Deus pode chamar uns à salvação e outros não? Ler Lc 13, 22-30; Is 13, 22-30
Deus quer que todos os homens se salvem, sem excepção. Todos recebem o chamamento por igual. Onde está então a diferença? Há diferença nos meios e nos caminhos que Deus oferece a seus filhos para a salvação que é sempre iniciativa de Deus e tarefa do homem. Ao homem é impossível salvar-se por si mesmo. É Deus quem salva. Porém, Deus não impõe a salvação mas oferece-a: é dom absolutamente gratuito.
As religiões são diferentes caminhos através dos quais o homem procura chegar a Deus. Mas esses caminhos-religiões não são todos iguais, não possuem todos a verdade nem o mesmo grau de verdade. Por isso a porta para entrar no Reino é estreita mas Ele abre-a a todos. A porta da resposta depende da liberdade humana, e nem todos estão dispostos a entrar por ela porque tentam entrar com muita coisa, “gordos”, cheios de auto-suficiência, da sua verdade.

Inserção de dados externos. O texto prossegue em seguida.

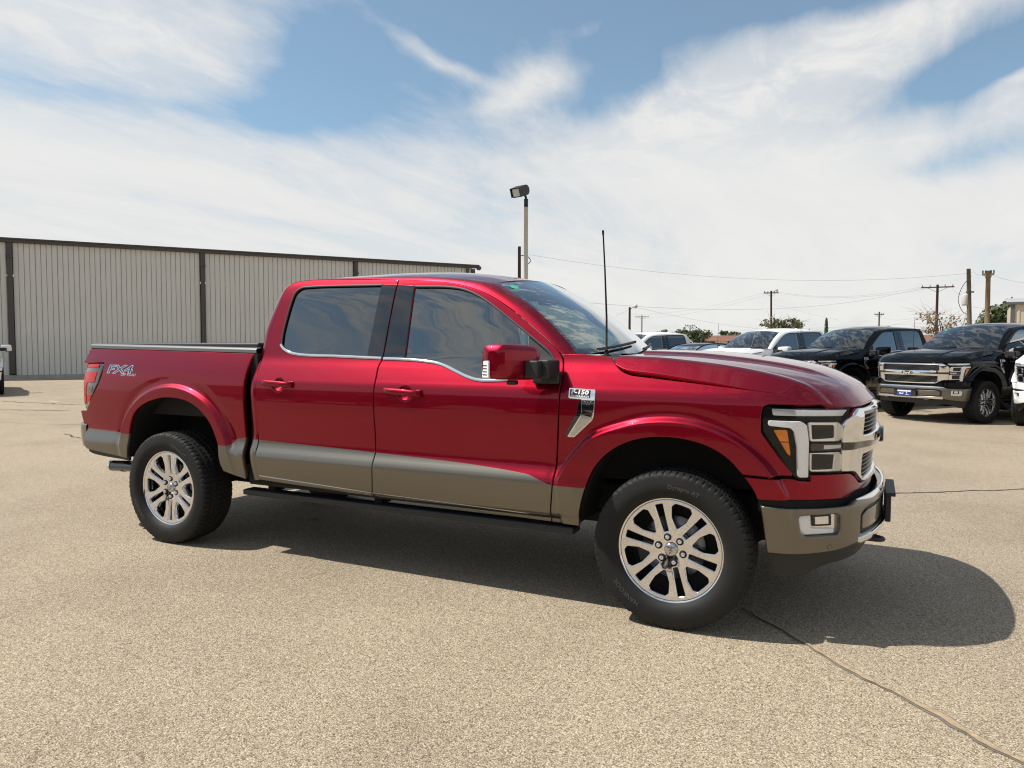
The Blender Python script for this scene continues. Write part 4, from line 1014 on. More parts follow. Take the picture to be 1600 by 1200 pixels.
    seat(-1.62, -.40, .54, 'tan_leather', [-.40]); seat(-1.62, .40, .54, 'tan_leather', [.40]); seat(-2.50, 0, 1.40, 'tan_leather', [-.45, .45])
    R_ = Matrix.Translation((-1.10, .40, 1.24)) @ Matrix.Rotation(math.radians(65), 4, 'Y')
    ring = [tuple(R_ @ Vector((.185*math.cos(2*math.pi*k/32), .185*math.sin(2*math.pi*k/32), 0))) for k in range(33)]
    sw = obj('steering_wheel', tube(ring, .016, 8, False), 'dash', T, True)
    obj('steering_hub', xf(box(-.06, .06, -.15, .15, -.03, .02, .02), R_), 'dash', sw)
    obj('rear_view_mirror', box(-1.12, -1.09, -.13, .13, 1.72, 1.785, .012), 'black_gloss', T)
    for s in (-1, 1):
        d = box(-2.80, -.64, s*.86-.02, s*.86+.02, .60, 1.30); obj('door_card', d, 'dash', T)
    # --- wheels -----------------------------------------------------------------------------------
    wheel(T, 0, -.866, .404, 105); wheel(T, -3.693, -.866, .404, 90)
    wheel(T, 0, .866, .404, 60, far=True); wheel(T, -3.693, .866, .404, 75, far=True)
build_truck(T)
tag(T, 'red crew cab pickup truck with stone grey lower body parked side-on in front', 'pickup truck')
# ---------------------------------------------------------------- the lot: pale worn asphalt with a coarse aggregate
def asphalt():
    m = bpy.data.materials.new('asphalt'); m.use_nodes = True; MAT['asphalt'] = m; nt = m.node_tree; N = nt.nodes; L = nt.links
    b = N['Principled BSDF']; b.inputs['Roughness'].default_value = .88; b.inputs['Specular IOR Level'].default_value = .25
    tc = N.new('ShaderNodeTexCoord')
    def noise(s, d=2, r=.5, dist=0):
        n = N.new('ShaderNodeTexNoise'); n.inputs['Scale'].default_value = s; n.inputs['Detail'].default_value = d; n.inputs['Roughness'].default_value = r; n.inputs['Distortion'].default_value = dist
        L.new(tc.outputs['Object'], n.inputs['Vector']); return n.outputs[0]
    def ramp(f, *st):
        r = N.new('ShaderNodeValToRGB'); L.new(f, r.inputs[0]); e = r.color_ramp.elements
        while len(e) < len(st): e.new(.5)
        for q, (p, c) in zip(e, st): q.position = p; q.color = (*c, 1)
        return r.outputs[0]
    def mixc(f, a, c, mode='MIX'):
        n = N.new('ShaderNodeMixRGB'); n.blend_type = mode
        if isinstance(f, float): n.inputs[0].default_value = f
        else: L.new(f, n.inputs[0])
        for i, q in ((1, a), (2, c)):
            if isinstance(q, tuple): n.inputs[i].default_value = (*q, 1)
            else: L.new(q, n.inputs[i])
        return n.outputs[0]
    vo = N.new('ShaderNodeTexVoronoi'); vo.inputs['Scale'].default_value = 210; L.new(tc.outputs['Object'], vo.inputs['Vector'])
    sepc = N.new('ShaderNodeSeparateColor'); L.new(vo.outputs['Color'], sepc.inputs[0])
    stone = ramp(sepc.outputs[0], (0, (.13,.10,.075)), (.22, (.31,.25,.18)), (.60, (.44,.362,.262)), (.86, (.53,.44,.325)), (1, (.70,.61,.47)))
    dist = ramp(vo.outputs['Distance'], (.0, (1,1,1)), (.50, (.93,.93,.93)), (.85, (.50,.48,.46)))
    c = mixc(1.0, stone, dist, 'MULTIPLY')
    mid = ramp(noise(35, 4), (.32, (.86,.85,.84)), (.5, (1,1,1)), (.68, (1.07,1.07,1.06)))
    c = mixc(.8, c, mid, 'MULTIPLY')
    big = ramp(noise(.55, 5, .6, .4), (.28, (.83,.82,.81)), (.52, (1.0,1.0,1.0)), (.75, (1.08,1.07,1.05)))
    c = mixc(1.0, c, big, 'MULTIPLY')
    huge = ramp(noise(.10, 3, .5, .2), (.35, (.93,.93,.94)), (.65, (1.06,1.05,1.02)))
    c = mixc(1.0, c, huge, 'MULTIPLY')
    # oil spots
    sp = N.new('ShaderNodeTexVoronoi'); sp.inputs['Scale'].default_value = .55; sp.inputs['Randomness'].default_value = 1.0
    mp = N.new('ShaderNodeMapping'); mp.inputs['Scale'].default_value = (1, 1.4, 1); L.new(tc.outputs['Object'], mp.inputs[0]); L.new(mp.outputs[0], sp.inputs['Vector'])
    ad = N.new('ShaderNodeMath'); ad.operation = 'ADD'; L.new(sp.outputs['Distance'], ad.inputs[0])
    k = N.new('ShaderNodeMath'); k.operation = 'MULTIPLY'; k.inputs[1].default_value = .06; L.new(noise(14, 3), k.inputs[0]); L.new(k.outputs[0], ad.inputs[1])
    spot = ramp(ad.outputs[0], (.052, (.45,.43,.41)), (.075, (1,1,1)))
    c = mixc(.7, c, spot, 'MULTIPLY')
    L.new(c, b.inputs['Base Color'])
    bp = N.new('ShaderNodeBump'); bp.inputs['Strength'].default_value = .9; bp.inputs['Distance'].default_value = .0025
    inv = N.new('ShaderNodeMath'); inv.operation = 'SUBTRACT'; inv.inputs[0].default_value = 1; L.new(vo.outputs['Distance'], inv.inputs[1])
    a2 = N.new('ShaderNodeMath'); a2.operation = 'MULTIPLY_ADD'; L.new(noise(400, 2), a2.inputs[0]); a2.inputs[1].default_value = .5; L.new(inv.outputs[0], a2.inputs[2])
    L.new(a2.outputs[0], bp.inputs['Height']); L.new(bp.outputs[0], b.inputs['Normal'])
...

Porém, importa ter em conta que as religiões são pessoas crentes e não teorias. Todos o Homem busca a verdade e cada religião é possuidora de parte de verdade (todas são verdadeiras) mas nenhuma possui a verdade total já que há nelas também uma dimensão humana e, portanto, imperfeita (todas são falsas-imperfeitas). Se falámos então de pessoas em busca da Verdade falámos de toda a humanidade que Deus quer em comunhão com ele e que busca Deus.
Celebrar 25 anos do "Espírito de Assis" é tomar consciência desta caminhada comum, no respeito pelos diversos caminhos, ou seja pelos crentes todos, o que não é o mesmo que dizer que todas as religiões são iguais ou igualmente boas. Mas o reconhecimento da diferença não pode significar nunca exclusão dos que vivem uma fé diferente da nossa. Somos irmãos em busca do Pai comum e por isso todos empenhados na construção da Paz que nenhuma barreira religiosa deve impedir.